I love dreams: the weirdness, the plasticity, the ethereal quality of them. Often I lie in bed in the morning and play with them in my mind. You can probe them, shape them, and sometimes even continue them.
Memories are much the same. The same plasticity. Scientists say that every time you take a memory out of long term storage and review it, you change it ever so slightly. It's easy to distrust memories for that reason. And as the years go by, sometimes you wonder if they ever happened at all.
For instance I remember riding my mountain bike through Fry Park, a backcountry meadow near Flagstaff, and from out of the trees ran a herd of elk. They actually ran along side of me for a while, before speeding away and crossing the road and disappearing into the woods on the other side. In my memory some were bugling. It is one of my favorite memories. As I've retold the story and reexamined in my mind, I had began to doubt it's authenticity. Surely it hadn't happened like that. Surely, I just saw them running close by or crossing the road in front of me and just embellished it. And of course they weren't bugling in the daytime...

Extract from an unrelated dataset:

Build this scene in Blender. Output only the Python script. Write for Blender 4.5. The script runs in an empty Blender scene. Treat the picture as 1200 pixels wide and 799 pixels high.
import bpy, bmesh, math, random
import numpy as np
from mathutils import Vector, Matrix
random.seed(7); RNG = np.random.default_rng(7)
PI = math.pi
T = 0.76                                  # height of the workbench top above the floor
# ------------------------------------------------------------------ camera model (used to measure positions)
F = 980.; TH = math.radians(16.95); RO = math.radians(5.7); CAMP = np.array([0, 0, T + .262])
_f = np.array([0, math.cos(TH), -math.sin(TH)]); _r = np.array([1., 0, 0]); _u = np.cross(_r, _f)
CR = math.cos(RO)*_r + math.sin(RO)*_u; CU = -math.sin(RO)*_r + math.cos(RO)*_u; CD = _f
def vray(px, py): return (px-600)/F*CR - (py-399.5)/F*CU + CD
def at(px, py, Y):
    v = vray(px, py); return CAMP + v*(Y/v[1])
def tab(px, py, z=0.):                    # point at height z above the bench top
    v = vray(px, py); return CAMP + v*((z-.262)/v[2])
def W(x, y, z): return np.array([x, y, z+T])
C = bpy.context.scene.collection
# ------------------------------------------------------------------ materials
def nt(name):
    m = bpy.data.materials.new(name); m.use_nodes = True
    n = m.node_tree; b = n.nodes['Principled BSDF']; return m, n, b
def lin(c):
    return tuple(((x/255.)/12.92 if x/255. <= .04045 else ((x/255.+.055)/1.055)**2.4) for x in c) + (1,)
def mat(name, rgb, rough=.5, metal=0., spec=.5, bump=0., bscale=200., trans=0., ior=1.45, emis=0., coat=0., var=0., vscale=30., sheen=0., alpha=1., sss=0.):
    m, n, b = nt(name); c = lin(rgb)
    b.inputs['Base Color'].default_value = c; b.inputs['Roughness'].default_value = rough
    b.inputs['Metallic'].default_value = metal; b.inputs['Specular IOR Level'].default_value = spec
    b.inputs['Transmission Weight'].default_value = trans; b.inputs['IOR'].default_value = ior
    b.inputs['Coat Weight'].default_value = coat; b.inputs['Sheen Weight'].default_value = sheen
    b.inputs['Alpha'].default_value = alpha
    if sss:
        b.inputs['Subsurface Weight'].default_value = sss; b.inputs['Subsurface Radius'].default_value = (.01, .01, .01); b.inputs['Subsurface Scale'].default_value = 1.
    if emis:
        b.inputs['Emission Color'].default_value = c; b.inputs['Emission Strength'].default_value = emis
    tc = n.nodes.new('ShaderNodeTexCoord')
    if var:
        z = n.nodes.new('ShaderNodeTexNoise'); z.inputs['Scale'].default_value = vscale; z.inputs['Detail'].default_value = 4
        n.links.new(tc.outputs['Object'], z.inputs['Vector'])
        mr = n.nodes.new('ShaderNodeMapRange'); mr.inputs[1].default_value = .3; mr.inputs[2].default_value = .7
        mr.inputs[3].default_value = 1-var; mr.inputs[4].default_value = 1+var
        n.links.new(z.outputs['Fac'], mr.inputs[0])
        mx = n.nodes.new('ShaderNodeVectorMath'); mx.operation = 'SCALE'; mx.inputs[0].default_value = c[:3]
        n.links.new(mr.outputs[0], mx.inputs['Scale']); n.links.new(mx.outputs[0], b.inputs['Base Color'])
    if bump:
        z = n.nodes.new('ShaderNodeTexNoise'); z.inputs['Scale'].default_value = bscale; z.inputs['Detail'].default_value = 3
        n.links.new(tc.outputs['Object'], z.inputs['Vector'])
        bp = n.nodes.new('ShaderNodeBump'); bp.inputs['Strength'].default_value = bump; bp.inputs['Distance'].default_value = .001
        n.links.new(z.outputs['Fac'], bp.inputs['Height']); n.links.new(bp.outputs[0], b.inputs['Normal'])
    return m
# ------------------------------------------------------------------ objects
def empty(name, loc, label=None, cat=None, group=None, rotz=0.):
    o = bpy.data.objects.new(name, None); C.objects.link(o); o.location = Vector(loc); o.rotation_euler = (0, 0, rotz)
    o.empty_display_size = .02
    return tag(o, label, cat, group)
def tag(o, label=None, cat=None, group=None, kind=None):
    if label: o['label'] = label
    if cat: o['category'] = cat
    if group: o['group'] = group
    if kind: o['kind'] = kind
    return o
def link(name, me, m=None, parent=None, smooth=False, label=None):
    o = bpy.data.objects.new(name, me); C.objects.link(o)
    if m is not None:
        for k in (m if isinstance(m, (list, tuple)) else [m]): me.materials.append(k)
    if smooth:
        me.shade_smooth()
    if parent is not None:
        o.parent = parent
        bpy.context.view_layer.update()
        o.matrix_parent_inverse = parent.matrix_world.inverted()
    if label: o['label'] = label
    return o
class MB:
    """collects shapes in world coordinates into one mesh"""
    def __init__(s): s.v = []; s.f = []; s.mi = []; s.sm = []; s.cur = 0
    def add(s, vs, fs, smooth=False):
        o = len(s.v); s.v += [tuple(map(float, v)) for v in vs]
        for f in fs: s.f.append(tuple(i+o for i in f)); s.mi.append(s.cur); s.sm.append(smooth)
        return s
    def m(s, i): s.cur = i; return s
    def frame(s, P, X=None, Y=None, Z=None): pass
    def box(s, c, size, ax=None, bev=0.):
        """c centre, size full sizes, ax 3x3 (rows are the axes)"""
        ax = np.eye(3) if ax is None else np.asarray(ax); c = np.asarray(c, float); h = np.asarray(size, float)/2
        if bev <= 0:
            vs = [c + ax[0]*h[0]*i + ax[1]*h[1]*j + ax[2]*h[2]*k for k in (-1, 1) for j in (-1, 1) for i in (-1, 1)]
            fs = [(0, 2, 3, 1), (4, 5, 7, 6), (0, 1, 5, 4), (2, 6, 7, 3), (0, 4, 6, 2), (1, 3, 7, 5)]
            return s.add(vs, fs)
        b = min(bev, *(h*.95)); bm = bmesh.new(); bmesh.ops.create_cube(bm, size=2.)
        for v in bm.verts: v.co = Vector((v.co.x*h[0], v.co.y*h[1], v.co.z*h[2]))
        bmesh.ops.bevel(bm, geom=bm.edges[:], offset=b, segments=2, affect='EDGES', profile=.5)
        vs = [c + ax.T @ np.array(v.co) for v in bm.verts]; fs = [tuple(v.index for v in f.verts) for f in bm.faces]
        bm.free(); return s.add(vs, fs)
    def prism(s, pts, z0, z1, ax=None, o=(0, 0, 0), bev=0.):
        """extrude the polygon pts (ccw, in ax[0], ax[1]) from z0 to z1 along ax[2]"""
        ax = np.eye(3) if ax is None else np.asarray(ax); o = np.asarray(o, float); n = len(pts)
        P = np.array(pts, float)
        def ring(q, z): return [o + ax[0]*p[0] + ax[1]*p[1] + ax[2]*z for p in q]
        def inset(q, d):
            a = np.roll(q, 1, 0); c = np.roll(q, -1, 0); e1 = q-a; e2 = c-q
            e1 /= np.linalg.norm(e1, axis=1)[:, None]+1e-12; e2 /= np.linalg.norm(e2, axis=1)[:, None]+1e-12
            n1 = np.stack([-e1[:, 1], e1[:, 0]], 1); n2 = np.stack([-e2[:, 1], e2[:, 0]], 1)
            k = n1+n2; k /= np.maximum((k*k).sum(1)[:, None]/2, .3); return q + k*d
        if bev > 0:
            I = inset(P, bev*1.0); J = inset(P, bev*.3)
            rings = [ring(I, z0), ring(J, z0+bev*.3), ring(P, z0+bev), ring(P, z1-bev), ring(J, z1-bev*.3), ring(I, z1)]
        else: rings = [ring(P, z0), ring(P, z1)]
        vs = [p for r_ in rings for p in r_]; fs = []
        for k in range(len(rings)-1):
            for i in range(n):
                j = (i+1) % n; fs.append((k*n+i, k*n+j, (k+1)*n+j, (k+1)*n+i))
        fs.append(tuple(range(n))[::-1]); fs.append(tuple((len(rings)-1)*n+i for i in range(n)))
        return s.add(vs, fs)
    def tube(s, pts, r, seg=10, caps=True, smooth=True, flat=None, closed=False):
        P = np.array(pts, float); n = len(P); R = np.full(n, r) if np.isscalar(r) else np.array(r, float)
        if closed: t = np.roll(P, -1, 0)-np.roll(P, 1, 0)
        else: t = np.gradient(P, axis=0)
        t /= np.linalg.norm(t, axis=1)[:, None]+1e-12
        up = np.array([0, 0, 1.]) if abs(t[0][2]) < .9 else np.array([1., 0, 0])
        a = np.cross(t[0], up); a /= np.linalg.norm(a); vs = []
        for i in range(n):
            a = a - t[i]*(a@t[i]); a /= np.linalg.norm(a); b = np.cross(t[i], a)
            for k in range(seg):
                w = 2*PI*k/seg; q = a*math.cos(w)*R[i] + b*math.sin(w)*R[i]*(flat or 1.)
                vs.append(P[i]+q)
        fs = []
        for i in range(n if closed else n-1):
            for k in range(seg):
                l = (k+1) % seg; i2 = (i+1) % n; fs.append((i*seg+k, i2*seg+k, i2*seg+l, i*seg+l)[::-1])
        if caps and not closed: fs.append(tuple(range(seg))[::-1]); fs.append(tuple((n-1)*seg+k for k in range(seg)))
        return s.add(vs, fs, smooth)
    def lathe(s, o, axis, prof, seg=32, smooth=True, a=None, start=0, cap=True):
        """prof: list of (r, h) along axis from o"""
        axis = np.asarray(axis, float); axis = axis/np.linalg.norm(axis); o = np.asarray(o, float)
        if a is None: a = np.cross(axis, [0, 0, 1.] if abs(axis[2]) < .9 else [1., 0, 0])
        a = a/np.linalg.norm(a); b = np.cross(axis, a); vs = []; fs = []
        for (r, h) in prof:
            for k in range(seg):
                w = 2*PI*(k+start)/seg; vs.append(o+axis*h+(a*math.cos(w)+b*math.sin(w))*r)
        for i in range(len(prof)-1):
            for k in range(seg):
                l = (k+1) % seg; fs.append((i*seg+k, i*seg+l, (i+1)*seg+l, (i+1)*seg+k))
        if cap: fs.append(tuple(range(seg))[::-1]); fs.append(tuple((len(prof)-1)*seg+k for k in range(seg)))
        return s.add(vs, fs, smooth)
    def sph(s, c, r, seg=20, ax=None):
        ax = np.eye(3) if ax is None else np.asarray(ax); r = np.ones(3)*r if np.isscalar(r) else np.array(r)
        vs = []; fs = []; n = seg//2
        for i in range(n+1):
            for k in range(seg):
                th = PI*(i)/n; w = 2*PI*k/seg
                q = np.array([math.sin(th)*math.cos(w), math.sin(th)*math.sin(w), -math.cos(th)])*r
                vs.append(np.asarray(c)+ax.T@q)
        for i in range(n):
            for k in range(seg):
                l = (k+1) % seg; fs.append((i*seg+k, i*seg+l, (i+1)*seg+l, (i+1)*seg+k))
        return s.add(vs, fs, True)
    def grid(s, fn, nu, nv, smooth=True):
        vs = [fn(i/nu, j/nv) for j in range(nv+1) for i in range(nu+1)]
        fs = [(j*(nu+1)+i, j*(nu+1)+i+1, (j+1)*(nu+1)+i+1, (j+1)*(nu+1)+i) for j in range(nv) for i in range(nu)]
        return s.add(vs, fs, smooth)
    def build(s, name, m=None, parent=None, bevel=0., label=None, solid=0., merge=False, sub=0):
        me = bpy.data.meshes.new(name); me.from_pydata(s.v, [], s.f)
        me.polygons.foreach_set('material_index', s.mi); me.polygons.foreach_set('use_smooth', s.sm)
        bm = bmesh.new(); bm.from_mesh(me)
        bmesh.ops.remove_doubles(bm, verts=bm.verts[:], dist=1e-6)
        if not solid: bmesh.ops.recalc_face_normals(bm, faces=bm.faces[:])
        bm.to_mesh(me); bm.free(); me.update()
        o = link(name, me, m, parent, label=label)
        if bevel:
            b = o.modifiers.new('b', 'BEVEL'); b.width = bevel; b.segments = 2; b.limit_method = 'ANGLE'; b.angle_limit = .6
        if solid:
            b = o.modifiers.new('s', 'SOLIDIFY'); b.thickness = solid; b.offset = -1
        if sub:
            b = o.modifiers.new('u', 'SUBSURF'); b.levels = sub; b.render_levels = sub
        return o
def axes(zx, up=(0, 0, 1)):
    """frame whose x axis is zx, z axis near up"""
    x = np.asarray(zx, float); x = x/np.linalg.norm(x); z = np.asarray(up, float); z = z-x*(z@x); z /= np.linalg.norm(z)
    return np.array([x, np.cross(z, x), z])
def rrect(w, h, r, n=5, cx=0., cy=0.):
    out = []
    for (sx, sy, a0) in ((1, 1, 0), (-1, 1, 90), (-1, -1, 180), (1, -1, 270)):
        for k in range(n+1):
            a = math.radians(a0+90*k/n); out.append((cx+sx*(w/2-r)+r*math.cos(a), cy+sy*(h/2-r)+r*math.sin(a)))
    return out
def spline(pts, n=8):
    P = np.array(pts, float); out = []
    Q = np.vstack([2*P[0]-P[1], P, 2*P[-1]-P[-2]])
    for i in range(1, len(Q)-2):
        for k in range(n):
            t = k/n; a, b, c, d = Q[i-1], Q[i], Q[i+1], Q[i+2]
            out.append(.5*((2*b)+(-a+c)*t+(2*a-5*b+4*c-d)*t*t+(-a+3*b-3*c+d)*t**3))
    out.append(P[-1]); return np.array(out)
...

But then it happened again.
I was riding my gravel bike out on Sycamore Canyon road. As I came up over a hill, I saw a herd of antelope crossing the road. Half were across the road and half not, when they noticed me coming. Both groups turned and ran down the side of the road. As I was on a downhill slope, I was moving quickly and soon had antelope running on both sides of me. For one thrilling moment, I was part of the herd! Oh to be an antelope running free through the desert! For a brief second I maintained pace with these beautiful graceful creatures and then they shifted into another gear. With jaw dropping speed the antelope on my right surged ahead, bounded across the road and both groups vanished into the desert hills without a trace.
Leaving just a memory.
It confirmed the old memory and what I already knew to be true: riding a bicycle down desert roads or forest trails, you see more wildlife than even hiking. You are on them so quickly and quietly that they are caught by surprise. (Earlier that day I had rode through a herd of range cattle who just stood in the road and stared at me—making me slow to a crawl and weave carefully in between them). I shouldn't have doubted the memory. I should have celebrated it. Even if it wasn't 100% historically accurate, it was emotionally genuine. And like all great dreams and memories, should be savored without guilt.